Nous les coinçons à la surface de l'eau et nous continuons la
progression avec juste nos kits, à la recherche d'un terrain de camping.
Rien de rien, pas le moindre replat au sec, nous sommes dans une diaclase
inclinée large d'un mètre environ avec de 30 cm à 1 m
d'eau au fond. Malgré les lames d'érosion coupantes comme des
rasoirs, nous arrivons relativement vite au troisième siphon; il est
superbe et n'attend que nous. Nous sommes toujours en désaturation,
c'est pourquoi nous prenons notre temps, en évitant les efforts trop
violents. Nous découvrons, à deux mètres de haut, une
marmite au sec, où nous pourrons nous assoir hors de l'eau. C'est là
que nous installons notre camp sans étoile. Le portage jusqu'au troisième
siphon est délicat, nous sommes en volume et le terrain est déchiqueté.
Je franchis le troisième siphon (30 m, -4 m). Vu sa courte longueur,
je retourne chercher Patrick qui ne se fait pas prier pour m'accompagner.

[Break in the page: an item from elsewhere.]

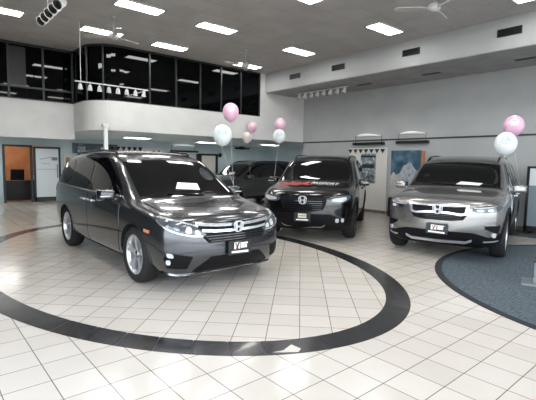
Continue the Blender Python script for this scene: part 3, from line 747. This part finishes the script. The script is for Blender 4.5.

Nous nous partageons mon équipement: bouteilles, palmes, éclairages,
etc. Derrière ce siphon, nous abandonnons les blocs et continuons plus
légers. La galerie se poursuit en méandre pendant une cinquantaine
de mètres puis en lac sur 150 m. Nous nous sommes arrêtés
devant un beau quatrième siphon que nous nous promettons d'aller plonger
très vite. Sur le retour, nous levons la topographie entre les deuxième
et troisième siphon (205 m pour 2 m de dénivelée). Pour
éviter une plongée successive en zone rouge, nous avons patiemment
attendu quelques heures avant de nous remettre à l'eau.
Le bivouac était très intime; un peu plus d'un mètre
carré tout au plus pour aménager notre lit à la verticale
et notre cuisine/salle à manger. Au total, nous avons passé
un peu plus de 8 heures derrière le deuxième siphon. Le retour
fut rapide et sans encombres. Il est un peu plus de 3 heures du matin quand
nous quittons la cloche pour rejoindre le bord de la vasque.
Plongeurs: Pascal Bernabe, Patrick Bolagno, Marc Douchet, Bernard
Gauche, Christian More, Michel Phillips, Marc Renaud, Jean-Pierre Stefanato.